Since the late 1990s, when Cognizant Technology Solutions first came on my radar as an investor, it has been one of the faster-growth software and IT services consulting players around. So its stock fell hard in early May on signs that the rapid growth is slowing down. Part of this is the law of large numbers: High-growth companies can’t keep up the pace forever, otherwise they would take over their entire sector.

Weak spending trends among clients in financial services and healthcare also hurt Cognizant, because the company generates 65% of its revenue from these two areas. Yet CEO Brian Humphries bought a lot of Cognizant stock in the weakness, which tells me the selloff is overdone, making Cognizant a buy at current prices.

His purchases make sense, since much of the financial services and healthcare weakness happened because certain customers merged. This reduces the overall spend on Cognizant services by the surviving company. Cognizant also is investing to expand its reach in hot areas of tech including cloud computing, automation, analytics, the Internet of Things, and social media.

Another avenue for growth: Cognizant receives about 77% of its revenue from North America, so it is relatively immune to trade wars. But this also implies plenty of room for growth abroad, and the company is going for it. Cognizant is investing to expand into Latin America and Europe. “There’s a huge opportunity outside of North America with our global growth markets currently accounting for just over one fourth of our total revenues,” Humphries said on the company’s May earnings call. Cognizant has a strong reputation among customers, and this will help it expand abroad.

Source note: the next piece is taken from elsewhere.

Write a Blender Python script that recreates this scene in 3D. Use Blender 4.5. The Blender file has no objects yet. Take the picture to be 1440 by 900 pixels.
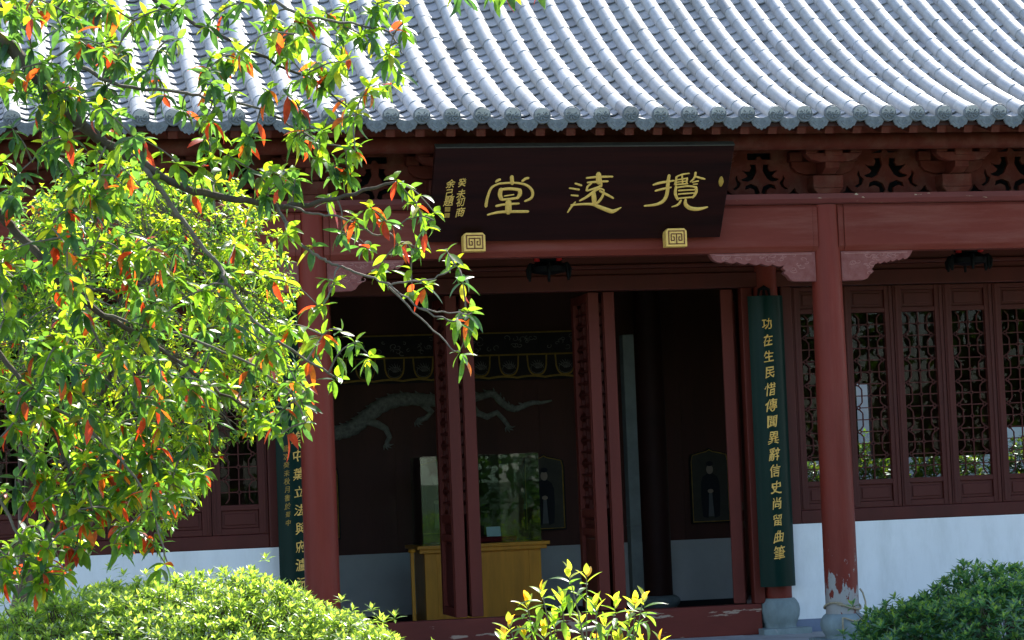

Elsewhere in software, significant insider buying shows up at Anaplan PLAN, +0.75%  , a cloud company that helps employees across corporate divisions collaborate, share data, and make decisions with its “connected planning” software. Sales grew 47% in the first quarter, compared to the year before, and its customer base grew 43%. “Our platform is quickly becoming the new core digital technology standard that can dramatically improve the economics of any business, and our results reflect it,” said CEO Frank Calderoni on the company’s earnings call.

Chips

New managers at Cree are transforming this company by ramping up a higher-margin, high-growth specialized chip business. In semiconductors, Cree’s Wolfspeed division makes chips out of silicon carbide, which means they can manage high-voltage power distribution without overheating, notes Eric Marshall, a portfolio manager at Hodges Capital Management.

This is important for electric vehicles (EV), a robust end market for Cree. Cree’s chips also allow EV owners to stretch the mileage that they get out of a charge. Wolfspeed revenue has been ramping sharply for three years, and advanced 40% in the most recent quarter compared to the year before.

The company also makes chips out of gallium nitride for use in wireless communications. Chips made from this material provide wider bandwidth more efficiently. This makes Cree a play on the build-out of faster 5G networks. “The rollouts of these new networks is very, very high and we’re really struggling to keep up with demand,” noted Cree CEO Gregg Lowe.

Cree shares have weakened recently as the company guided expectations down to slower growth, caused by the end of some EV incentives in China. But the long-term trends behind the use of battery power in cars, trucks, buses, and forklifts are still in place.

“People see Cree as a way to play the long-term secular trends in electric vehicles and other things that use high voltage battery technology,” Marshall said. Cree has more than doubled its manufacturing capacity in silicon carbide chips, so it is ready.

Lowe cautions investors not to focus too much on the roll off of EV incentives in China. “The trend for electric vehicles in China, I think, is going to be non-stoppable. The country is moving very, very quickly to try to drive more adoption of electric vehicles,” Lowe said. One example: The country requires larger cities to convert buses to non-combustion engines by 2022.

Lattice Semiconductor

Lattice Semiconductor LSCC, +1.50%  specializes in field programmable gate array (FPGA) chips. They’re small. They don’t consume much power. And customers can easily put code on them that tells them what they do. All these features make FPGA chips suitable in rapid-growth areas such as data centers, 5G infrastructure, artificial intelligence, mobile devices, cars that are using more and more sensors, and the “Internet of Things.”

Lattice CEO Jim Anderson cites 5G infrastructure buildout as a key growth driver in the second half of 2019 and beyond. “This is really a good multiyear growth factor for the company,” he said in the most recent conference call.

Exposure to these high-growth end markets is one of the chief reasons Lattice is a favorite of John Krause, a senior equity research analyst at Thrivent Financial. “We saw an opportunity here as they changed management and became more focused on FPGA products,” Krause said.

Behind the scenes, Lattice has been cutting costs and adjusting prices upwards to improve margins. The company’s products are relatively cheap and make up a small portion of the overall cost of end products, so it is easier to pass higher costs on to customers, Krause notes. Lattice also has minimal exposure to Huawei Technologies , so it’s not caught up in that end of the China trade war, he adds.

In the chip space, there was also meaningful insider buying recently at Kulicke & Soffa Industries KLIC, +1.48%  , Macom Technology Solutions MTSI, -3.61%  , and Mellanox Technologies MLNX, -0.15%  . This particular insider buying has to be a play on NVIDIA NVDA, +0.16%   which is acquiring Mellanox. Among small-cap stocks, insiders were actively buying shares of optical components company NeoPhotonics NPTN, -1.87%  . That stock just got hammered because of its large exposure to Huawei, the Chinese tech giant President Donald Trump wants U.S. companies to avoid. Insiders seem to be saying that selling in NeoPhotonics is overdone.